Non andate a pensare di vedere un film senza nessi logici, senza consequenzialità o senza struttura. No, anzi, la struttura del film è assolutamente lineare, ma tutto ruota attorno alle ricerche di Max alla scoperta del pi greco. Potrebbero farci una serie tv: “Max alla scoperta del pi greco”, regia di Paolo Ruffini. Orribile. E decontestualizzato.
Insomma tutto ruota attorno a quello, ergo anche la vita del nostro eroe (si fa per dire). Quest’ultima cosa però non è affatto buona, perché si sa che il limite tra passione e ossessione è assai sottile… o se non lo sapevate ve lo dico io adesso. È facile prevedere che (piccolo spoilerino) l’affannosa ricerca di Max lo porterà all’alienazione e all’alterazione. Certo che con quella faccia è difficile che le persone ti vogliano attorno. Un po’ meno facile sarebbe prevedere quanto sia figo Aronofsky nel far delirare completamente il film. Sublime cazzo, follemente sublime, in alcune sequenze mi ha messo addosso un’ansia che neanche gli occhi luccicanti di Pennywise.

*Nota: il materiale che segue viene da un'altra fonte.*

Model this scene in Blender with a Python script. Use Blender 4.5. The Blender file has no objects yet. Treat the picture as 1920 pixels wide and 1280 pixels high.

Che poi io penso che Aronofsky sia gay. Lui e il suo solidale collaboratore musicale Clint Mansell hanno una tale intesa che a mio parere può essere generata solo da una precedente intesa sessuale. Sto scherzando Darren e Clint, sono sicuro che la vostra mascolinità si manifesta egregiamente a contatto coi corpi del sesso opposto, ma tu Darren con quel baffetto qualche dubbio me lo lasci.
So che questo paragrafo poteva riassumersi tranquillamente in “inoltre le musiche di Clint Mansell sono favolose“. Non sono verboso, sono un’artista (minuto 2:43).

Ordunque siori e siore avete tre motivi per visionare questo Pi Greco:
- conoscete già Darren Aronofsky (autore tra gli altri de L’albero della vita, Il cigno nero e di Madre!) e vi fa provare orgasmi neanche lontanamente paragonabili a quelli che provate col vostro/a partner.
- non conoscete Darren Aronofsky e volete vedere la sua opera prima.
- conoscete Darren Aronofsky ma non capite un cazzo di cinema e pensate che sia un regista sopravvalutato e pretenzioso, quindi siete obbligati a cambiare idea.
Sono pronto a una pioggia di meteoriti roventi sulla mia persona. Altro che emicranie da fissamento intensivo di sole.